Carl Schmitt (1888–1985) was a conservative German legal, constitutional, and political theorist. Schmitt is often considered to be one of the most important critics of liberalism, parliamentary democracy, and liberal cosmopolitanism. But the value and significance of Schmitt’s work is subject to controversy, mainly due to his intellectual support for and active involvement with National Socialism.
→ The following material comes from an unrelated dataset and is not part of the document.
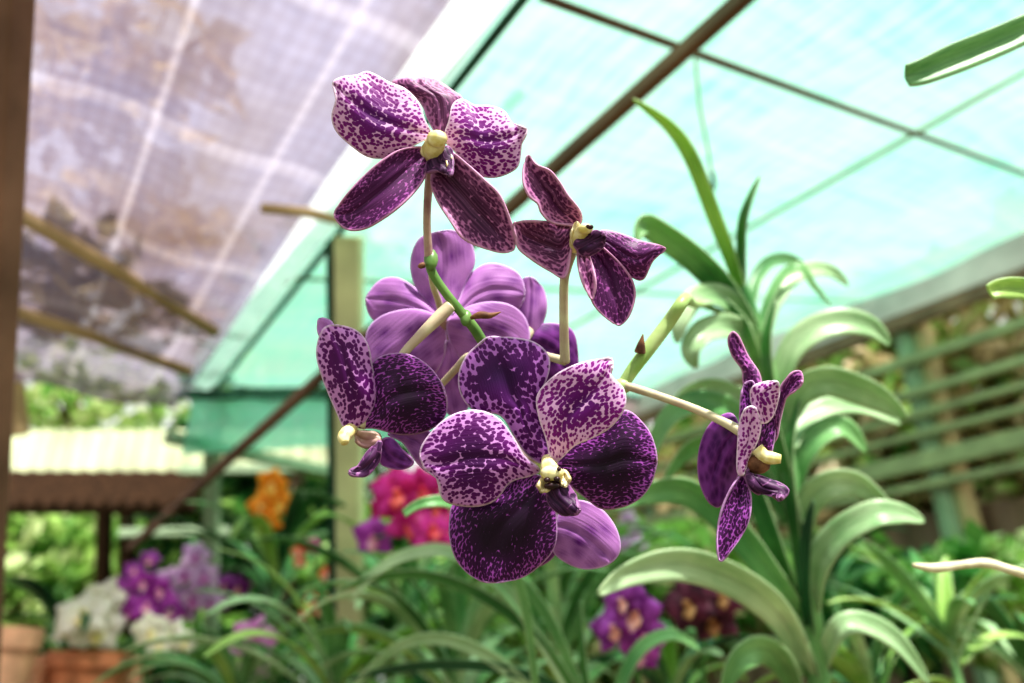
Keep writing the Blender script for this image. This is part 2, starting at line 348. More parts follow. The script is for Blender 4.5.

- From The Stanford Encyclopedia of Philosophy
Has anyone here read Carl Schmitt? I've run across his name a couple of times already in László F. Földényi's Dostoyevsky Reads Hegel in Siberia and Bursts into Tears and the quotes sound intriguing, as do the descriptions of several of his books at the above link. I liked the following quote from Political Theology: Four Chapters on the Concept of Sovereignty, which was originally published in 1922:
As Carl Schmitt put it, the middle class wants a God, but he must be passive; it wants a ruler with no authority to rule; it demands freedom and equality but wishes to limit suffrage to the ruling class, so that by means of wealth and education it may bring its own influence to bear on legislation (as if wealth and education justified the exploitation of the poor and uneducated); it abolishes aristocracy based on family but supports the rule of a mercantilist aristocracy, which is still an aristocracy but an idiotic and commonplace one; it desires the sovereignty of neither king nor people. What—we could ask with Schmitt—does the bourgeoisie really want?
Parts of those comments seem to apply to the world today just as they did to Schmitt' world a century ago. I'm adding Political Theology to my wish list, mostly to find out more of the context of his arguments, but I'm curious to hear other readers' experiences with the "controversial" writer.